+870 
+870 I found the answer my teacher gave me:
A(2,0); let B be the point of coordinates \((x,\sqrt{x}) \\\text{With } x \geq 0\)
The formula to calculate the distance between to points M(xM,yM) and N(xN,yN) is \(MN=\sqrt{(x_N-x_M)^2+(y_N-y_M)^2}\)
So \(AB=\sqrt{(x-2)^2+(\sqrt{x}-0)^2} \\AB^2=(x-2)^2+\sqrt{x}^2 \\AB^2=x^2-4x+4+x=x^2-3x+4\)
We end up with a quadratic polynomial (the expression has the form ax2+bx+c, here a=1, b=-3 and c=4). Since a=1>0, the polynomial has a minimum. The formula to calculate the extremum E (minimum or maximum) of a quadratic polynomial ax2+bx+c is \(E=\frac{-b}{2a}\)

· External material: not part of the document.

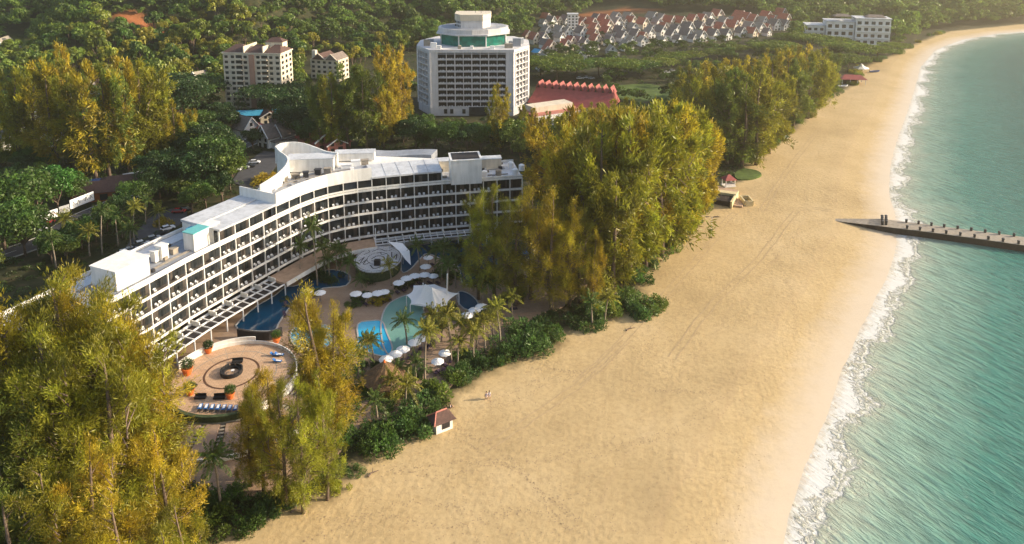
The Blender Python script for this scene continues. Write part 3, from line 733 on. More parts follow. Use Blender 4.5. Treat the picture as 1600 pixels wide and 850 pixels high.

So the x coordinate of the minimum M of the polynomial (the x coordinate of B) is \(\frac{3}{2}=1.5\)
And the minimum (y coordinate of B) is \(\sqrt{3/2}\)
So the coordinates of B are \((\frac{3}{2}; \sqrt{3/2})\)
Ah, and I'm silly too, I never found a distance AB of 1.25; here's the result I got:
\(AB=\sqrt{(x_B-x_A)^2+(y_B-y_A)^2} \\AB=\sqrt{(\frac{3}{2}-2)^2+(\sqrt{\frac{3}{2}}-0)^2} \\AB=\sqrt{\frac{1}{4}+\frac{3}{2}}=\sqrt{\frac{7}{4}}\)
So heureka your result for distance seems to be wrong, but I didn't take away some points because I didn't ask for the distance in the question; you gave me the correct coordinates of B, so that's OK.